Orang Jawa masih sangat percaya dengan keadaan sang pencipta, maka dalam budaya jawa banyak terdapat upacara-upacara syukuran yang bertujuan untuk mengucapkan syukur kepada sang pencipta. Sehingga orang jawa juga disebut orang yang penuh syukur dan selalu ingat kepada tuhannya. Selain itu manusia jawa juga manusia yang memiliki rasa yang halus dan seorang peimikir yang reflektif.
Maka dari itu selain bersyuykur ada beberapa tradisi jawa yang bertujuan untuk prihatin terhadap suatu hal tertentu. Maka dari itu dalam pepatah jawa menyebutkan "eling lan waspodo", yang artinya sebagai manusia khusunya manusia jawa maka harus selalu ingat akan tuhannya dan waspada terhadap sikap angkara duniawi.
Dari sikap yang reflektif tersebut menunjukkan ada kemauan untuk menjadi pribadi yang lebih baik.Eling juga berarti bahwa manusia juga tidak luput dari kesalahan dan harus lebih bijak dalam mengambil sebuah keputusan.
Dalam upacara mubeng benteng ada beberapa simbol yang direpresentasikan melalui beberapa hal dan pemaknaan terhadap simbol tersebut. Endah menyebutkan "Pada dasarnya tradisi mubeng beteng merupakan wadah dari ungkapan rasa prihatin, yang disertai dengan sikap membisu yang esensinya tergantung dari kepercayaan masing-masing orang yang mengikutinya" (Endah Susilantini : 2007).
Rasa prihatin ini berkaitan dengan introspeksi diri terhadap sikap,perilaku ataupun perbuatan selama tahun kemarin. Bisu atau tidak berbicara saat melakukan upacara ini merepresentasikan berbicara kepada diri sendiri secara reflektif.
Upacara ini bermakna reflektif secara simbolik, maka dari itu orang awam atau orang yang berasal dari luar Yogyakarta akan kebingungan mengenai tujuan dari upacara ini. Selanjutnya upacara ini juga menujukkan bahwa orang jawa adalah manusia yang selalu berusaha menjadi pribadi yang lebih baik dengan pola pikir reflektif.

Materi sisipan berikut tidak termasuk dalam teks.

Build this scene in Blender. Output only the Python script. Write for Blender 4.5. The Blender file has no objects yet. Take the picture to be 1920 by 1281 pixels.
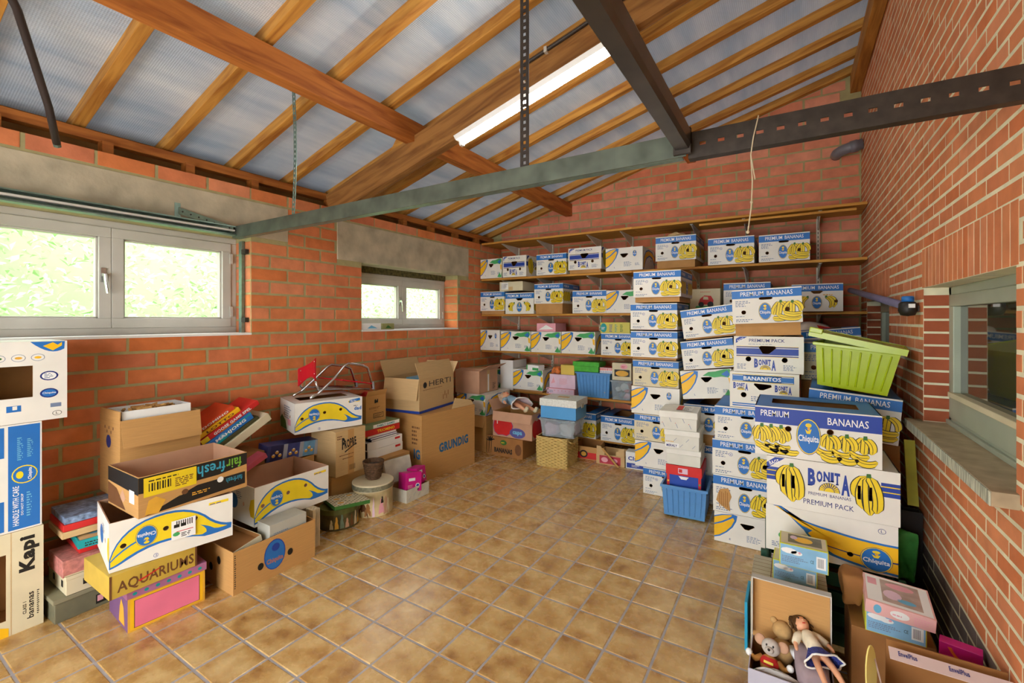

Jika dalam kebudayaan lain tahun baru selalu dikaitkan dengan pesta dan kemeriahan, tetapi perayaan  tahun baru jawa berbeda dengan kebudayaan lainnya. Seperti tahun baru cina selalu dirayakan dengan barong sai dan pesta-pesta kemeriahan lainnya berbeda dengan tradisi jawa yang justru melakukan introspeksi diri dengan cara mubeng benteng.
Dari hal tersebut terlihat bahwa manusia jawa adalah manusia yang simbolik. Kebahagiaan tidak selalu identik dengan perayaan sesuatu yang meriah dan pesta tetapi justru mengarah kepada sesuatu yang lebih dalam, yaitu refleksi dan introspeksi diri. Selain itu upacara mubeng benteng juga representasi manusia jawa yang ingat kepada tuhannya.
Dengan cara bersyukur dan berefleksi maka manusia jawa secara simbolik selalu percaya atas kebesaran tuhan yang sudah terjadi. Tanpa kehendak yang maha kuasa, maka harapan tidak akan tercapai. Selain itu refleksi diri dengan mubeng benteng ini berarti manusia jawa memiliki sifat "eling lan waspodo".
Eling ditunjukkan dengan bahwa manusia jawa selalu ingat terhadap keterbatasan dirinya, sehingga beberapa kali membuat kesalahan dan waspodo ditunjukkan dengan merefleksikan kesalahan tersebut sehingga untuk kedepannya tidak mengulangi kesalahan yang sama.
Pesan yang dapat diambil dari tradisi ini adalah bagaimana manusia memaknai suatu proses. Membisu dan berefleksi akan suatu hal adalah salah satu cara manusia dalam memaknai suatu proses agar menjadi pribadi yang lebih baik kedepannya.